» **Objective**
Write out the data again exactly, skipping every picture.

» **Supplied information**
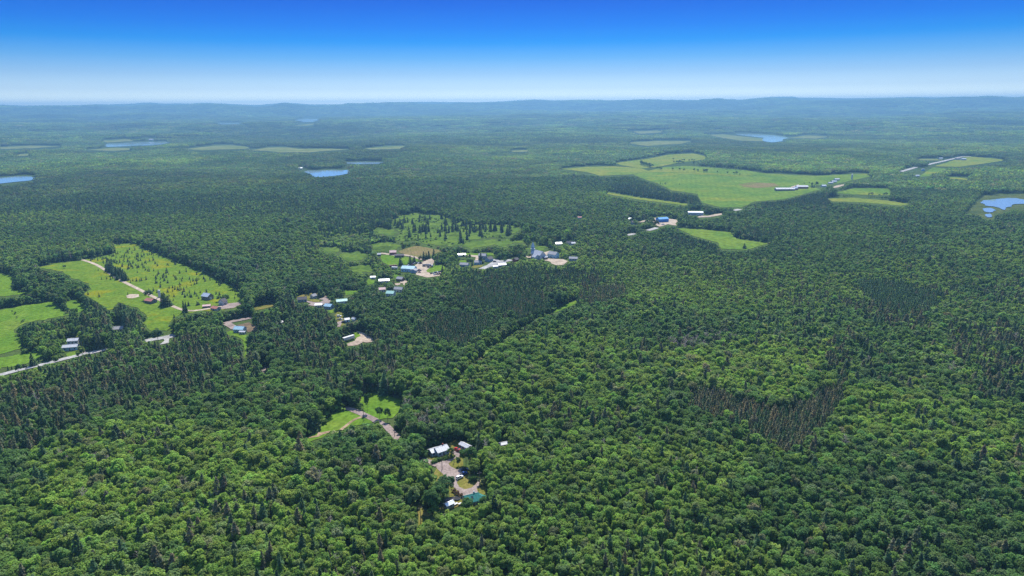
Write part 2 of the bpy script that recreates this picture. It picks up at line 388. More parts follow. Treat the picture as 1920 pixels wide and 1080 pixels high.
# ------------------------------------------------------------------ fields, yards, roads
G_MEADOW = field_mat('sunny meadow', (0.115, 0.200, 0.022), (0.150, 0.225, 0.024), (0.215, 0.235, 0.014), 16, 3.5)
G_GRASS = field_mat('fresh grass', (0.105, 0.205, 0.022), (0.14, 0.24, 0.026), (0.165, 0.235, 0.034), 26, 3, 0.05, 0.5, 6)
G_DRY = field_mat('dry lawn', (0.17, 0.175, 0.035), (0.24, 0.205, 0.06), (0.13, 0.16, 0.03), 9, 1.6)
G_CROP = field_mat('farm crop', (0.105, 0.195, 0.030), (0.155, 0.235, 0.032), (0.20, 0.24, 0.03), 70, 9, 0.035, 0.25, 12)
G_CROPY = field_mat('ripening hay', (0.17, 0.23, 0.035), (0.22, 0.24, 0.04), (0.13, 0.21, 0.03), 60, 9, 0.03, -0.3, 12)
G_FAR = field_mat('far hay field', (0.15, 0.19, 0.06), (0.20, 0.22, 0.08), (0.13, 0.18, 0.05), 90, 20)
G_TILL = field_mat('tilled garden', (0.17, 0.125, 0.085), (0.21, 0.16, 0.10), (0.15, 0.15, 0.06), 22, 2.5, 0.10, 0.35, 3)
G_STUB = field_mat('stubble plot', (0.19, 0.17, 0.06), (0.24, 0.185, 0.085), (0.15, 0.17, 0.04), 26, 4, 0.07, -0.2, 4)
G_MARSH = field_mat('marsh sedge', (0.075, 0.105, 0.035), (0.105, 0.13, 0.04), (0.055, 0.085, 0.03), 25, 5)
G_SCRUB = field_mat('regrowing scrub', (0.055, 0.10, 0.022), (0.085, 0.14, 0.03), (0.06, 0.095, 0.025), 14, 4)
G_WET = field_mat('rough green meadow', (0.085, 0.15, 0.025), (0.13, 0.20, 0.032), (0.065, 0.11, 0.022), 22, 5)
M_GRAVEL = field_mat('gravel', (0.31, 0.245, 0.22), (0.36, 0.29, 0.26), (0.26, 0.205, 0.18), 8, 1.2, bump=0.2)
M_SAND = field_mat('sandy yard', (0.46, 0.37, 0.28), (0.52, 0.43, 0.33), (0.40, 0.32, 0.25), 14, 3, bump=0.2)
M_DIRT = field_mat('dry dirt', (0.34, 0.24, 0.155), (0.42, 0.31, 0.20), (0.25, 0.20, 0.10), 8, 1.5, bump=0.2)
M_ASPH = field_mat('worn asphalt', (0.40, 0.39, 0.375), (0.46, 0.45, 0.43), (0.34, 0.33, 0.32), 18, 2, bump=0.1)

c6 = lambda p: crop(3.857, 0, 440, p); c3 = lambda p: crop(8.727, 560, 720, p); c2 = lambda p: crop(5.685, 770, 800, p)
c4 = lambda p: crop(4.8, 690, 440, p); c5 = lambda p: crop(6.0, 400, 530, p); cb = lambda p: crop(3.0, 640, 160, p)
BIG_MEADOW = c6([(270, 240), (400, 212), (590, 185), (740, 165), (835, 130), (835, 68), (950, 63), (985, 75), (1190, 165), (1450, 270), (1715, 390), (1750, 450), (1740, 492), (1690, 535),
                 (1600, 545), (1420, 560), (1250, 600), (1225, 660), (1245, 690), (1100, 705), (1030, 640), (1070, 590), (990, 530), (860, 490), (790, 550), (690, 480),
                 (600, 430), (650, 400), (648, 355), (520, 315), (450, 265), (330, 250)])
WET = cb([(300, 760), (420, 718), (600, 745), (700, 785), (930, 788), (1010, 800), (960, 850), (830, 862), (725, 872), (690, 905), (560, 905), (440, 880), (290, 868), (345, 845), (300, 790)])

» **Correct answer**
Write part 2 of the bpy script that recreates this picture. It picks up at line 388. More parts follow. Treat the picture as 1920 pixels wide and 1080 pixels high.
# ------------------------------------------------------------------ fields, yards, roads
G_MEADOW = field_mat('sunny meadow', (0.115, 0.200, 0.022), (0.150, 0.225, 0.024), (0.215, 0.235, 0.014), 16, 3.5)
G_GRASS = field_mat('fresh grass', (0.105, 0.205, 0.022), (0.14, 0.24, 0.026), (0.165, 0.235, 0.034), 26, 3, 0.05, 0.5, 6)
G_DRY = field_mat('dry lawn', (0.17, 0.175, 0.035), (0.24, 0.205, 0.06), (0.13, 0.16, 0.03), 9, 1.6)
G_CROP = field_mat('farm crop', (0.105, 0.195, 0.030), (0.155, 0.235, 0.032), (0.20, 0.24, 0.03), 70, 9, 0.035, 0.25, 12)
G_CROPY = field_mat('ripening hay', (0.17, 0.23, 0.035), (0.22, 0.24, 0.04), (0.13, 0.21, 0.03), 60, 9, 0.03, -0.3, 12)
G_FAR = field_mat('far hay field', (0.15, 0.19, 0.06), (0.20, 0.22, 0.08), (0.13, 0.18, 0.05), 90, 20)
G_TILL = field_mat('tilled garden', (0.17, 0.125, 0.085), (0.21, 0.16, 0.10), (0.15, 0.15, 0.06), 22, 2.5, 0.10, 0.35, 3)
G_STUB = field_mat('stubble plot', (0.19, 0.17, 0.06), (0.24, 0.185, 0.085), (0.15, 0.17, 0.04), 26, 4, 0.07, -0.2, 4)
G_MARSH = field_mat('marsh sedge', (0.075, 0.105, 0.035), (0.105, 0.13, 0.04), (0.055, 0.085, 0.03), 25, 5)
G_SCRUB = field_mat('regrowing scrub', (0.055, 0.10, 0.022), (0.085, 0.14, 0.03), (0.06, 0.095, 0.025), 14, 4)
G_WET = field_mat('rough green meadow', (0.085, 0.15, 0.025), (0.13, 0.20, 0.032), (0.065, 0.11, 0.022), 22, 5)
M_GRAVEL = field_mat('gravel', (0.31, 0.245, 0.22), (0.36, 0.29, 0.26), (0.26, 0.205, 0.18), 8, 1.2, bump=0.2)
M_SAND = field_mat('sandy yard', (0.46, 0.37, 0.28), (0.52, 0.43, 0.33), (0.40, 0.32, 0.25), 14, 3, bump=0.2)
M_DIRT = field_mat('dry dirt', (0.34, 0.24, 0.155), (0.42, 0.31, 0.20), (0.25, 0.20, 0.10), 8, 1.5, bump=0.2)
M_ASPH = field_mat('worn asphalt', (0.40, 0.39, 0.375), (0.46, 0.45, 0.43), (0.34, 0.33, 0.32), 18, 2, bump=0.1)

c6 = lambda p: crop(3.857, 0, 440, p); c3 = lambda p: crop(8.727, 560, 720, p); c2 = lambda p: crop(5.685, 770, 800, p)
c4 = lambda p: crop(4.8, 690, 440, p); c5 = lambda p: crop(6.0, 400, 530, p); cb = lambda p: crop(3.0, 640, 160, p)
BIG_MEADOW = c6([(270, 240), (400, 212), (590, 185), (740, 165), (835, 130), (835, 68), (950, 63), (985, 75), (1190, 165), (1450, 270), (1715, 390), (1750, 450), (1740, 492), (1690, 535),
                 (1600, 545), (1420, 560), (1250, 600), (1225, 660), (1245, 690), (1100, 705), (1030, 640), (1070, 590), (990, 530), (860, 490), (790, 550), (690, 480),
                 (600, 430), (650, 400), (648, 355), (520, 315), (450, 265), (330, 250)])
WET = cb([(300, 760), (420, 718), (600, 745), (700, 785), (930, 788), (1010, 800), (960, 850), (830, 862), (725, 872), (690, 905), (560, 905), (440, 880), (290, 868), (345, 845), (300, 790)])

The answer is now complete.